NASA Administrator Jim Bridenstine said last year that he did not “rule out a first human mission to Mars as soon as 2033.” He pointed out that NASA is working on such a plan based on already-existing (or near development) technologies used to get to the Moon, and it’s that assumption that the technology can be transposed that is responsible for the otherwise audacious speculation that we could actually get to Mars in 13 years. Less optimistic analysis says such a mission could not be conducted before 2037, but for those of us watching from home, a four-year difference in projections seems like splitting hairs. More rovers are planned in order to collect soil samples from Mars to aid in planning human settlements there.

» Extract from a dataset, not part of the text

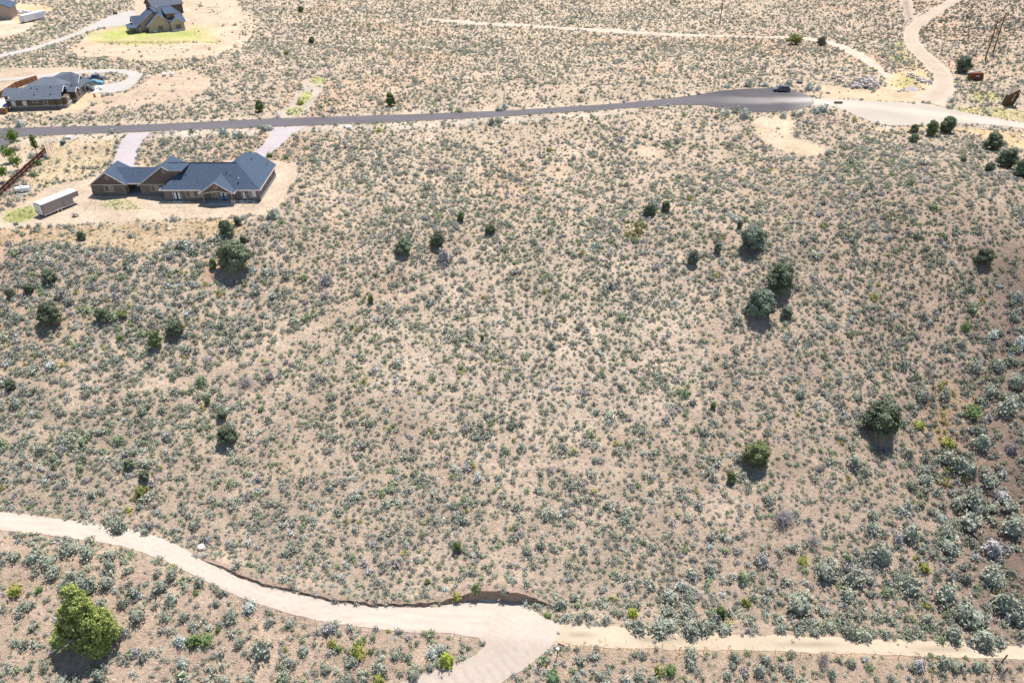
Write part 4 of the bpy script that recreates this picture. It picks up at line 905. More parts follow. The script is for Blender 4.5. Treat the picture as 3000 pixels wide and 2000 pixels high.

But the naysayers — and there are many — say that, at present, too many feasibility issues exist. These include cost (which is more of a political question) and technological capacity. The cost has to be looked at as a function not only of the distance to Mars (and thus the need to pack tremendous amounts of supplies for both the journey and the stay), but also of the cost of each individual piece of the project. “A trip to Mars would take six to eight months each way, plus the time it would take astronauts to explore the planet when they get there,” according to experts. Other consultants point to the high cost of transporting things from Earth to Mars, in the magnitude of $1.5 million per pound of instruments, robots, food, etc.
Then there’s the dangers found in both the journey to and the “settlement” of the planet. As George Dvorsky at Gizmodo writes, “a Martian colony would be miserable, with people forced to live in artificially lit underground bases, or in thickly protected surface stations with severely minimized access to the outdoors” — a recipe for sickness, depression and other dysfunction. Mars has no magnetic field, thin air, and therefore major vulnerability to radiation.
On the question of radiation, NASA appears to want answers sooner rather than later. The agency is sending radiation sensors on its upcoming lunar launch tests to track exposure levels, which can help scientists calculate the amount of radiation in the much longer journey to Mars. We already know that there would be a lot of radiation exposure on the trip a lot there and back, and that any travelers would be sitting ducks — fried ducks, even — on the planet. Being there would be dangerous unless one were so well-shielded that their body wouldn’t be in contact with anything Martian or human. At that point, why not only explore it virtually?
Orbital missions may have to suffice — assuming the radiation of the journey can be mitigated. Perhaps the orbital station could serve as an interim mission allowing very short trips to the surface, probes to both Martian moons, and more.
Several years ago, Bethany L Ehlmann, Professor of Planetary Science at the California Institute of Technology, wrote a feasibility study and CBA on a Mars mission. Ehlmann concluded that the mission would be economically feasible, that technology could be developed to overcome the radiation risks to travellers, and that ultimately such a decision is “political” rather than scientific. That may very well be; as with so much of what we take to be “natural,” feasibility is in the eye of the beholder and is a question of what we are willing to prioritize in terms of economics and human resources. But given the political and economic playing field as it currently exists, we could not presently get to Mars (at least get to the surface long enough to establish a semi-decent base camp) without cutting some dangerous corners.
Until then, whenever “then” is — and meaning whenever we make the political decision that the comprehensive mission is feasible — we will likely keep stepping tantalizingly closer. We already know it isn’t impossible. In many people’s minds, that means it’s inevitable.